11 years ago today, Day 39

I wrote three closely-packed pages of journal on this day, and all of them about sightseeing in downtown Philadelphia.  Well, I am something of a history geek, and Philadelphia is full of history.

But first I must mention something I love about hostels.  "Last night I shared my part of the dorm with a young woman from Zimbabwe, and another from the Netherlands.  One of the things I seriously love about hostels.  Tonight I was chatting with an Italian and a Korean."  I swear, someday hostels and the internet will be the salvation of planet Earth.

I started this day at the museum where Ben Franklin's house used to be:

That white line, just above the trees?  That's a metal outline of where his house used to be.

Fascinating stuff.  I made the rather trite comment in my journal that Ben was a Renaissance man, but, well, he was.  As well as a lot of other things, although I suppose that's redundant.

Over the next few hours I wandered through Carpenters' Hall, where the first Continental Congress met, and the 2nd National Bank building, where part of the National Portrait Gallery is housed.  "Lots of pictures of dead white men with powdered hair."  Among them, although not with powdered hair, were what I always think of as the "standard" portraits of Lewis and Clark.  "I always want to shake poor Lewis when I see that picture.  How someone so gifted and intelligent, who did so much for his country and for posterity in general, could think himself so unworthwhile as to commit suicide, is beyond me. ... He did so much, and he was a good man, and he deserved much better of himself. ... Anywho, I didn't mean to digress.  Or maybe I did.  I still haven't figured out whether my feelings about [him], given my own background, qualify me as a hypocrite or not."  I also saw several wildly-varying likenesses of Mr. Washington -- "I do wonder which one really looked like him" -- and many others.

Then it was off to Independence Hall, which I saw in the company of a number of school groups of varying ages.

Outside

 

Three views of the inside.

Next I walked over to Edgar Allan Poe's house.  I like Poe.  I've always liked Poe, even after having to dissect him in high school English class.  His house was really nifty, too.  Unfortunately, the only photos I have are of the outside, and they're not very good, but here they are:

That brick building behind the trees

Is this not the most clichéd thing you've ever seen???

At the time, the house was just bare walls on the inside, the park service having run out of restoration money at the time.  I don't know if that's been rectified since, but I'd love to go back one day and find out.

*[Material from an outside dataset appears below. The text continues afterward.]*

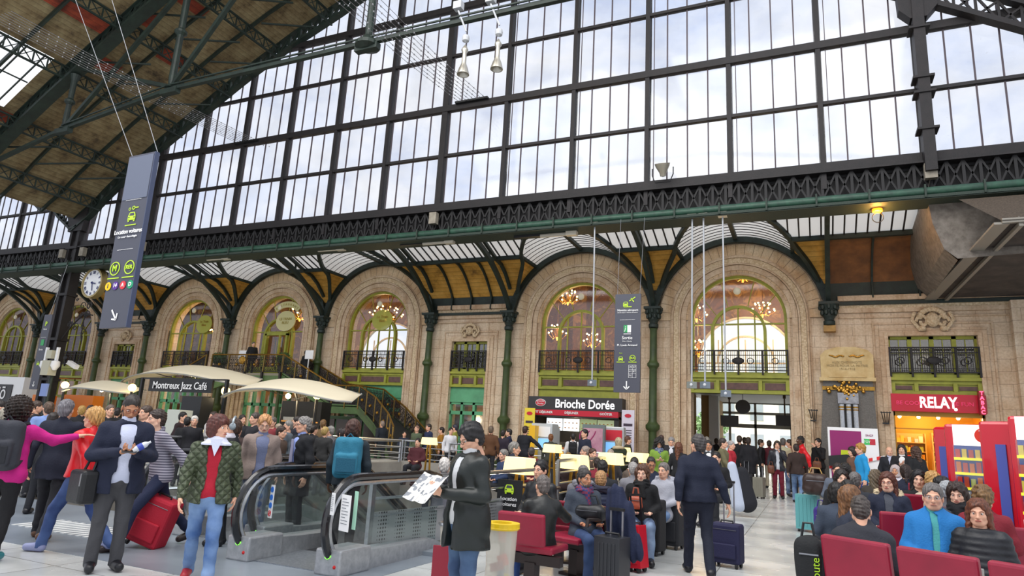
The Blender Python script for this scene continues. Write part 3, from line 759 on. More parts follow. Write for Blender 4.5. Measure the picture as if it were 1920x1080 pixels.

After that, I headed back downtown, passed by the building that stands where Thomas Jefferson wrote the Declaration of Independence, then stopped by the visitor center again to get tickets and toured two restored 18th century houses, one middle class, where Dolley Madison had once lived with her first husband (not James), and one upper class. 

That was pretty much the end of my day.  I suspected I was coming down with a cold, so I went back to the hostel, and made plans to stay in northern New Jersey for my visit to the Statue of Liberty, having been cowardly enough to bag New York City.  Someday I will go back -- without a car.  I will.